Were Spain a harbinger of what else is to come in 2023, Mercedes would now be considered awoken from its slumber, whereas Ferrari is perhaps still dozing (although it impressed on Friday in Montreal).
As a track, Barcelona is not an outlier as such but it is only one sample set and such is the closeness of those three teams that track characteristics and car suitability can influence the pecking order significantly.
So it would be foolish to think Mercedes has definitely jumped its customer team already. And in any case, Aston Martin is not standing still. Mercedes had a big upgrade in Monaco, Ferrari in Spain – now it’s Aston Martin’s turn.
It has its biggest visible upgrade of the season in Canada, and the aim is clearly to get back onto the podium. Just because the big rivals slipped up and gave Aston Martin a free shot at second at the start of the year, Aston Martin’s not going to wave the white flag at the first sign of those rivals fighting back.

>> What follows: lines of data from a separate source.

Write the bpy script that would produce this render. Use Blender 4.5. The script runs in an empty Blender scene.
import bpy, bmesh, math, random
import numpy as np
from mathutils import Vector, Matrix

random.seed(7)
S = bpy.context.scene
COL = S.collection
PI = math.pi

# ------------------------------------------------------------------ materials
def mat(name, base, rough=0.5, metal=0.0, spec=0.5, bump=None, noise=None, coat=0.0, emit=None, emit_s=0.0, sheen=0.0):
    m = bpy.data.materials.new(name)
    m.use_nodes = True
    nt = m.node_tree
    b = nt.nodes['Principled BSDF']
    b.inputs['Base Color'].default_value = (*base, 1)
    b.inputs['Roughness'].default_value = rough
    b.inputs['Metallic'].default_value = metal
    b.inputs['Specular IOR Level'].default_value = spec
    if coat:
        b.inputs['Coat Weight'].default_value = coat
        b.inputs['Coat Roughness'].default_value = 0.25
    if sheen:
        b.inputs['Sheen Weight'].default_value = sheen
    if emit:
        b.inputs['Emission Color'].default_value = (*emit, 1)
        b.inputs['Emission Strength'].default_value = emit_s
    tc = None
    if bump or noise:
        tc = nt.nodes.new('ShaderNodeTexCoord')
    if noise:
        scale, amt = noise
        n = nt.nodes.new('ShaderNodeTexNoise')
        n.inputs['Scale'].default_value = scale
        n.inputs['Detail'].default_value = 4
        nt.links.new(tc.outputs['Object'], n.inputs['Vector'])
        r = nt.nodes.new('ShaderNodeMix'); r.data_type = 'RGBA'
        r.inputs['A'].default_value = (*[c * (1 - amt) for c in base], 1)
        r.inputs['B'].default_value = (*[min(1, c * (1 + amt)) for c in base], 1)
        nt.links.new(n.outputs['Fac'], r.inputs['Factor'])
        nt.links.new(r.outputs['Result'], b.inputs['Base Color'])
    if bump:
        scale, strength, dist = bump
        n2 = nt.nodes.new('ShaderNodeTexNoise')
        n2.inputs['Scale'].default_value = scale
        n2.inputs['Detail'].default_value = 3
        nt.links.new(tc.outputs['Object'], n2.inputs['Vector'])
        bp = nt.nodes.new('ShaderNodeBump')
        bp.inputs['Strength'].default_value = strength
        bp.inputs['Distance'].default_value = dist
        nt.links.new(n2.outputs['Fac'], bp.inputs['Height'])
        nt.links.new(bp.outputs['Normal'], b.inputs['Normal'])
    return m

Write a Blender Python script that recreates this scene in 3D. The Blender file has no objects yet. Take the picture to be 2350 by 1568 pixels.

That’s the short-term objective: score podiums, fight for second in the championship. It’s what the circumstances of 2023 have facilitated. But all the while, the architects of this project are charting the team’s progress against a bigger picture.
Aston Martin has lofty targets but it is only just moving into its new factory – or as technical director Dan Fallows is keen to correct it to, the new technology campus – and is still on the rise. It’s a multi-year project.
The timeline for sustained success is longer-term and that doesn’t change just because circumstances have allowed for a short-term boost.
Aston Martin must achieve all it can in 2023, and realistically what it can achieve is above expectations. If it cannot replicate it next season it will not necessarily be a failure – it’ll primarily be because others stopped dropping the ball.
“You need to see steady progression, and sometimes that is not linear,” Krack concedes.
“Sometimes you overachieve and then you underachieve, but overall, I think the most important is that you are not getting dragged too much by one or two positions up and down at the end of the year.
“You need to be careful with over-generalising too much. It’s important to see a clear trend over a couple of years.
“It will be difficult to improve on the position next year – we have to be realistic! But that does not mean we will not try.”